Literatur der Überwachung

Sommersemester 2018

Schon immer haben Menschen Andere beobachtet. Und schon früh dürfte die Intensität und Asymmetrie der Beobachtung in vorzeitlichen Horden, überschaubaren Gemeinden oder bei selbstfixierten Individuen manchmal ein Maß erreicht haben, das de facto einer Überwachung gleichkam. Allerdings stets bloß lokal – und darin in direktem Vorlauf zu heutigen Helikopter-Eltern, Nachbarschaftsspionen, Stalkern, Büro-Kontrollfreaks oder Selftrackern.
Erst mit der Herausbildung zentralisierter Verwaltungs-, Macht- und Medienstrukturen entstand die Möglichkeit und Realität einer umfassenden und systematischen Registrierung und damit Kontrolle größerer Wirklichkeitssegmente, wie sie das Begriffsschema von „Überwachung“ heute prägt. Im Zuge der globalen digitalen Vernetzung hat diese Entwicklung jüngst in kurzer Zeit eine Dynamik entfaltet, die in der Geschichte ohne Beispiel ist und deren Konsequenzen noch kaum zu ermessen sind. So unwahrscheinlich es zum Beispiel noch vor zwanzig Jahren gewesen wäre, dass Ihnen, wenn Sie diesen Text – damals in einem gedruckten Vorlesungsverzeichnis – gelesen hätten, jemand dabei zuschaut, ohne dass Sie es bemerken, so unwahrscheinlich ist es heute, dass Sie diesen Text gerade auf Ihrem Bildschirm lesen, ohne dass dabei mehrfach registriert würde, wann, wie lang, wie oft, was vorher/nachher etc..

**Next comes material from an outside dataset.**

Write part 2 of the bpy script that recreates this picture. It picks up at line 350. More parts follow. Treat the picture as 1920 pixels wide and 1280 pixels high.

Angesichts des komplexen und rasanten Realgeschehens scheint eine allgemeine Theorie und Typologie der Überwachung bislang auffällig unterentwickelt, wohl auch, weil die dafür nötige Zusammenschau sozialer, technischer, psychologischer, politischer, ökonomischer, (pseudo-)religiöser und medienästhetischer Aspekte im traditionellen Fächerkanon keinen Ort hat. Eher ad hoc und oft nur implizit wird daher unterschieden zwischen der Überwachung einzelner Individuen, spezifischer Gruppen oder gesamter Populationen bzw. Usergruppen, der Überwachung durch Einzelne, soziale Verbünde, staatliche Institutionen oder Konzerne, heimlich oder demonstrativ, verdachtsbezogen oder anlasslos, bloß registrierend oder sanktionierend, zeitversetzt, in real-time oder „präemptiv“, partiell bis total, ‚traditionell‘ oder edv-gestützt, offline oder online, mit oder ohne „KI“ usw.
So scheint es bis auf weiteres nicht überflüssig, sich auch aus kultur- und literaturhistorischer Perspektive mit der Geschichte und Struktur der Überwachung zu befassen und dabei zu fragen, was sich aus dem Wechselspiel von Kontroll-Utopien, realen Überwachungspraktiken und ihrer literarischen, mehrheitlich dystopischen Darstellung lernen lässt. Demgemäß wird sich das Seminar mit historischen Programmschriften wie Jeremy Benthams 1787 erschienenem Werk „Panoptikum“ (samt dessen Deutung durch Michel Foucault) und der Realgeschichte der Überwachung ebenso beschäftigen müssen wie mit (semi-)fiktionalen Gestaltungen, von klassischen Roman-Dystopien wie Jewgeni Samjatins „Wir“ (1920), Karin Boyes „Kallocain“ (1940) und George Orwells „1984“ (1949) über real- und aufzeichnungsmedienbasierte Überwachungsszenarien wie in den Spielfilmen von Francis Ford Coppola „The Conversation” (1973) und Florian Henckel von Donnersmarck „Das Leben der Anderen” (2006) bis zur posthumanen Internetgegenwart von Dave Eggers’ „The Circle” (2013) oder Mark-Uwe Klings „Qualityland“ (2017).